▶ [Problem requirements] Your task is to retype, word for word, the lines from the start of the data through the line holding "for q, dr, lab". Do not include the pictures.

▶ [Supplied data]
— START —

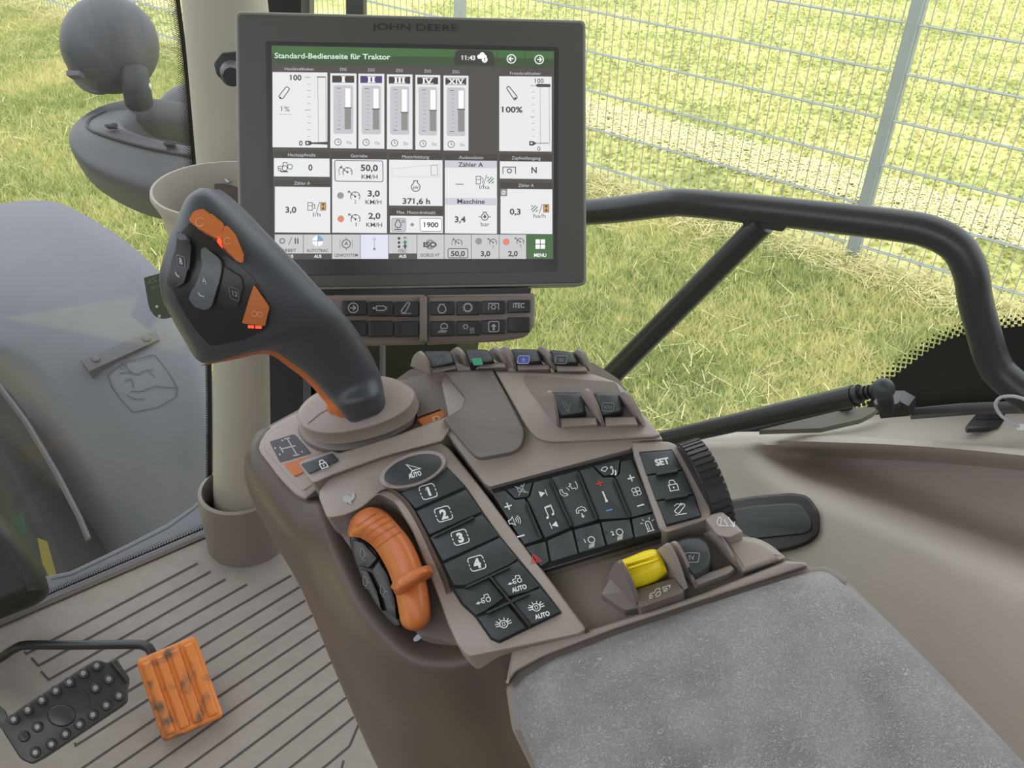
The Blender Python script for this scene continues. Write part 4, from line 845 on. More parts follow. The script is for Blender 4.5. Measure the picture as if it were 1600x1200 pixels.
BL = [((534, 470, 572, 493.5), dr_arrow, 'key with an arrow in a circle'), ((575, 471, 614, 494.5), dr_cyl, 'key with a cylinder symbol'), ((616, 471.5, 654, 495), lambda i: barm(i, 634, 481), 'key with a tilted arm symbol'),
      ((534, 501, 572, 526), None, None), ((575, 501.5, 614, 527), None, None), ((616, 502, 654, 527), None, None),
      ((672, 471, 710, 493), dr_eng, 'key with an engine outline'), ((713, 471, 750, 493), dr_gear, 'key with a gear ring'), ((752, 470, 789, 491.5), dr_pto, 'key with a shaft symbol in a frame'), ((793, 469, 829, 489), lambda i: i.text('iTEC', 810.5, 477, 8, GP, 18, (1, 0), (0, -1), .03), 'key lettered iTEC'),
      ((672, 502, 710, 526), dr_lamp, 'key with a lamp beam symbol'), ((713, 501.5, 750, 525), dr_clim, 'key with climate symbols'), ((752, 500, 789, 522.5), dr_up, 'key with an up arrow in a frame'), ((793, 496, 828, 520), None, None)]
for q, dr, lab in BL: key('key', q4(*q, -.6), KB, .004, kbar, M['keydark'], draw=dr, label=lab, b=1.6)

# ------------------------------------------------------------------ armrest console
CON = Plane(P(800, 800, .52), (-.213, -.237, .949))
ux = (CON.hit(820, 860)-CON.hit(700, 690)); UF = (CON.hit(700, 690)-CON.hit(920, 980)).normalized(); UW = CON.n.cross(UF)*-1; UW.normalize()
con = thing('armrest_console', 'taupe armrest console covered with buttons, paddles and switches', 'console', CON.hit(800, 800, -.1))
TP, TD = M['taupe'], M['taupe_dark']
mb = MB()
base = [(396, 705), (402, 685), (420, 665), (470, 638), (540, 612), (620, 592), (640, 578), (690, 563), (928, 567), (966, 592), (1003, 645), (1035, 690), (1060, 702), (1128, 802), (1160, 834), (1226, 875), (1258, 884), (1250, 896), (1100, 937), (960, 982), (850, 1020), (800, 1036), (720, 1010), (655, 990), (600, 925), (525, 825), (480, 780), (455, 778), (425, 742)]
prism(mb, base, CON, -.012, -.05, TD)
# flank facing the seat
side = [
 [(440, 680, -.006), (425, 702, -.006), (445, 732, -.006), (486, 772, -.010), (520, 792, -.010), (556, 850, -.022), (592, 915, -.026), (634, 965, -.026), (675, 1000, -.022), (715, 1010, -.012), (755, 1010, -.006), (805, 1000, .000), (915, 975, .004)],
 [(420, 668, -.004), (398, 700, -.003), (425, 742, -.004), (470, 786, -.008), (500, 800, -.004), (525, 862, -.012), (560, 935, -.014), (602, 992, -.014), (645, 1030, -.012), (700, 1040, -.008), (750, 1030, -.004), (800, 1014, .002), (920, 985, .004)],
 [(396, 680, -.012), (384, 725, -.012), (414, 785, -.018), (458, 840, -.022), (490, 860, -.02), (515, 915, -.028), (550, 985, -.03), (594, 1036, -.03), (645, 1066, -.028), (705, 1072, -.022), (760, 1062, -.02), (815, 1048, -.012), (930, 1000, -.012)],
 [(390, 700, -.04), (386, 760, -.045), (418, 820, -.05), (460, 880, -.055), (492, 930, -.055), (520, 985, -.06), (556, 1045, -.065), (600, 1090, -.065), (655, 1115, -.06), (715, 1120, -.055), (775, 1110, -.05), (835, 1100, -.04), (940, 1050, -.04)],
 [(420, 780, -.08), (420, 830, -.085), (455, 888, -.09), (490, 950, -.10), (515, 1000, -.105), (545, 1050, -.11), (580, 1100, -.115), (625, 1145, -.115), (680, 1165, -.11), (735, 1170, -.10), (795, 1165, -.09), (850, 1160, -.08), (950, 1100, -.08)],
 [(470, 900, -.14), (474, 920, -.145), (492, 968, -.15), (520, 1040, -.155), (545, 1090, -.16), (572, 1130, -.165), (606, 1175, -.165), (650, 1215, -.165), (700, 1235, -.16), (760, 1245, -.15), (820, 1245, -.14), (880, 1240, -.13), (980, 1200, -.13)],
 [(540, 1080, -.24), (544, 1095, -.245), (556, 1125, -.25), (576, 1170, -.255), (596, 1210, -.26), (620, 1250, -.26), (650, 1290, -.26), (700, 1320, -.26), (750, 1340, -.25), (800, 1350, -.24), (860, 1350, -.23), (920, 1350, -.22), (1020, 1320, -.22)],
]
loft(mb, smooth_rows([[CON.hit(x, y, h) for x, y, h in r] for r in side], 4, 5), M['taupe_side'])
# tray round the joystick with a raised rim
prism(mb, [(398, 704), (404, 685), (420, 668), (470, 641), (540, 615), (620, 595), (690, 582), (720, 640), (735, 680), (690, 700), (600, 715), (520, 745), (478, 782), (462, 774), (428, 740)], CON, -.003, -.02, TP, b=5, bm=.004, rad=[8, 8, 10, 8, 4, 4, 4, 4, 4, 4, 4, 4, 4, 6, 8])
prism(mb, [(411, 700), (418, 683), (432, 672), (474, 652), (540, 626), (620, 607), (690, 592), (712, 640), (725, 672), (600, 705), (520, 735), (474, 768), (466, 762), (436, 728)], CON, -.0022, -.004, TP, b=1.2, bm=.001, rad=8)
prism(mb, [(466, 724), (480, 716), (520, 704), (530, 708), (620, 680), (668, 662), (700, 650), (705, 672), (692, 690), (600, 714), (520, 743), (490, 757), (482, 748)], CON, .012, -.01, TP, b=3, bm=.004, rad=[6, 3, 5, 3, 4, 4, 4, 4, 4, 4, 4, 6, 6])
# keypad plateau, fascia, tray floor and front collar
prism(mb, [(496, 772), (514, 746), (600, 714), (690, 690), (702, 700), (749, 758), (917, 984), (905, 992), (800, 1014), (732, 1028), (716, 1010), (700, 975), (684, 930), (664, 880), (642, 826), (618, 786), (592, 772), (566, 794), (540, 806), (512, 812)], CON, .008, -.02, TP, b=3, bm=.004, rad=[10, 8, 2, 4, 4, 4, 6, 6, 4, 8, 6, 4, 4, 4, 8, 8, 8, 8, 8, 8])
prism(mb, [(690, 600), (700, 650), (694, 672), (757, 757), (766, 762), (985, 703), (1000, 690), (1037, 688), (1000, 640), (968, 600), (925, 586), (770, 580), (695, 582)], CON, .010, -.02, TP, b=2, bm=.003, rad=[4, 4, 4, 6, 4, 2, 2, 6, 4, 8, 8, 4, 4])
prism(mb, [(986, 690), (1046, 690), (1064, 700), (1092, 744), (1112, 800), (1108, 812), (1040, 834), (1030, 826), (990, 712)], CON, .012, -.02, TP, b=2.5, bm=.003, rad=[2, 8, 8, 6, 4, 4, 6, 4, 4])
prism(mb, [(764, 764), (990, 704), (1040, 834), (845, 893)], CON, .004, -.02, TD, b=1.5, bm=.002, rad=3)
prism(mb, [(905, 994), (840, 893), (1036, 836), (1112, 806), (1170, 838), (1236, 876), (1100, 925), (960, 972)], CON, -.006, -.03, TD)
prism(mb, [(800, 1014), (917, 986), (1100, 926), (1226, 876), (1258, 879), (1262, 884), (1100, 938), (960, 984), (850, 1026), (806, 1050), (790, 1072)], CON, .003, -.04, TP, b=4, bm=.005, rad=[6, 4, 4, 4, 8, 4, 4, 4, 4, 4, 6], n=4)
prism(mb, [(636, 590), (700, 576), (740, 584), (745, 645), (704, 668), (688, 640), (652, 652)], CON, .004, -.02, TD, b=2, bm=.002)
mb.build('shell', con, ang=50)
mb = MB(); prism(mb, [(1126, 844), (1160, 838), (1184, 841), (1206, 852), (1230, 873), (1160, 897)], CON, .005, -.02, TP, b=9, bm=.008, rad=[4, 8, 10, 10, 8, 4], n=6); mb.build('end_cap', con, ang=85)
# padded hand rests and paddle block
mb = MB(); prism(mb, [(692, 580), (770, 577), (822, 676), (814, 700), (800, 708), (746, 718), (730, 702), (692, 656), (722, 638), (726, 622)], CON, .016, .004, M['pad'], b=3, bm=.004, rad=[4, 3, 12, 10, 6, 12, 3, 4, 4, 4], n=4); mb.build('hand_pad', con)
mb = MB(); prism(mb, [(772, 579), (924, 584), (966, 598), (984, 625), (1033, 680), (1024, 684), (862, 692), (838, 687), (822, 668)], CON, .015, .004, TP, b=3, bm=.004, rad=[4, 6, 10, 6, 6, 6, 10, 12, 8]); mb.build('paddle_block', con)
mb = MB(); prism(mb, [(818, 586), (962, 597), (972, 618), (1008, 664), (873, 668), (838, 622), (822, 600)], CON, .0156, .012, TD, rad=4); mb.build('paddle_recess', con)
LAT = Plane(CON.hit(800, 800), UW)
def fin(front, apex, back, h0, m=TP, th=.0022, name='paddle_fin', root=None, t=None):
    pl = Plane(CON.hit(*front, h0), -UW if UW.dot(ray(*front)) > 0 else UW)
    f, a, b = V(front), V(apex), V(back)
    pts = [f, f.lerp(a, .5)+V((3, -3)), f.lerp(a, .82)+V((3, -2)), a, a.lerp(b, .4)+V((-3, -1)), b]
    pts = [tuple(p) for p in catmull(pts, 4)]
    prism(t, pts, pl, th*.5, -th*.5, m, b=.6, bm=.0006)
def badge(i, x, y, txt, m, fill=None, k=1.0):
    u, v = (.98, .02), (-.15, -.98)
    X = lambda a, b: (x+a*u[0]*k-b*v[0]*k*-1, y+a*u[1]*k+b*-v[1]*k)
    p = [X(-9, -6), X(9, -6), X(9, 6), X(-9, 6)]
    if fill: i.poly(p, fill, 0, 2)
    i.line(fillet(p, 2.5), 1, m, .0002, True); i.text(txt, x, y, 6.6*k, m, None, u, v, .0, .0003)
def paddle(lab, body, tab, fins, h0, draw, hbody=.012):
    r = bpy.data.objects.new('paddle', None)
    t = MB(); prism(t, body, CON, h0+hbody, h0-.01, M['key'], b=4, bm=.006, rad=7, n=4)
    i = Ink(t, CON, h0+hbody+.0003); draw(i)
    o = t.build('paddle', con); o['label'] = lab
    if tab: t = MB(); prism(t, tab, CON, h0+.007, h0-.006, TP, b=2.5, bm=.004, rad=3); t.build('thumb_tab', o)
    t = MB()
    for f in fins: fin(*f, h0, t=t)
    t.build('guard_fin', o)
DP = M['dimprint']
def arm_i(i, x, y): i.line(fillet([(x-6, y-7), (x-2, y-8), (x+4, y+6), (x+1, y+8)], 2), 1, DP, 0, True); i.line([(x+1, y+6), (x+6, y-6)], 1, DP)
h1 = .010
paddle('black paddle with faint scratches at the back left', [(660, 549), (704, 548), (712, 568), (672, 576)], [(672, 574), (712, 569), (714, 577), (675, 584)], [((674, 586), (653, 550), (641, 572))], h1, lambda i: i.line([(684, 569), (692, 560)], .8, DP))
paddle('black paddle with a green badge', [(724, 546), (763, 546), (774, 566), (734, 570)], [(752, 568), (790, 566), (793, 575), (742, 577)], [((731, 574), (711, 544), (700, 560)), ((795, 576), (771, 544), (762, 556))], h1, lambda i: i.poly([(737, 560), (752, 559), (755, 570), (740, 571)], M['green'], 0, 2))
paddle('black paddle with a blue badge', [(796, 545), (840, 546), (848, 566), (804, 569)], [(808, 569), (858, 569), (860, 578), (809, 579)], [((804, 578), (787, 542), (776, 556))], h1, lambda i: badge(i, 818, 562, 'II', M['greyprint'], M['bluebadge']))
paddle('black paddle with a III badge', [(857, 546), (896, 550), (905, 568), (864, 569)], [(868, 570), (916, 571), (918, 581), (871, 581)], [((866, 579), (845, 542), (836, 556)), ((923, 582), (902, 546), (893, 560))], h1, lambda i: badge(i, 877, 562, 'III', DP))
paddle('black paddle with a faint arm symbol', [(858, 612), (910, 613), (916, 645), (874, 652)], [(875, 652), (932, 651), (935, 665), (878, 668)], [((871, 667), (856, 612), (842, 626))], .014, lambda i: arm_i(i, 886, 636))
paddle('black paddle with an XIV badge', [(926, 613), (967, 614), (974, 643), (940, 651)], [(944, 651), (994, 650), (997, 665), (947, 667)], [((942, 667), (915, 609), (905, 622)), ((1006, 667), (974, 612), (964, 626))], .014, lambda i: badge(i, 950, 636, 'XIV', DP, None, 1.05))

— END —

▶ [Reply to the task]
The Blender Python script for this scene continues. Write part 4, from line 845 on. More parts follow. The script is for Blender 4.5. Measure the picture as if it were 1600x1200 pixels.
BL = [((534, 470, 572, 493.5), dr_arrow, 'key with an arrow in a circle'), ((575, 471, 614, 494.5), dr_cyl, 'key with a cylinder symbol'), ((616, 471.5, 654, 495), lambda i: barm(i, 634, 481), 'key with a tilted arm symbol'),
      ((534, 501, 572, 526), None, None), ((575, 501.5, 614, 527), None, None), ((616, 502, 654, 527), None, None),
      ((672, 471, 710, 493), dr_eng, 'key with an engine outline'), ((713, 471, 750, 493), dr_gear, 'key with a gear ring'), ((752, 470, 789, 491.5), dr_pto, 'key with a shaft symbol in a frame'), ((793, 469, 829, 489), lambda i: i.text('iTEC', 810.5, 477, 8, GP, 18, (1, 0), (0, -1), .03), 'key lettered iTEC'),
      ((672, 502, 710, 526), dr_lamp, 'key with a lamp beam symbol'), ((713, 501.5, 750, 525), dr_clim, 'key with climate symbols'), ((752, 500, 789, 522.5), dr_up, 'key with an up arrow in a frame'), ((793, 496, 828, 520), None, None)]
for q, dr, lab in BL: key('key', q4(*q, -.6), KB, .004, kbar, M['keydark'], draw=dr, label=lab, b=1.6)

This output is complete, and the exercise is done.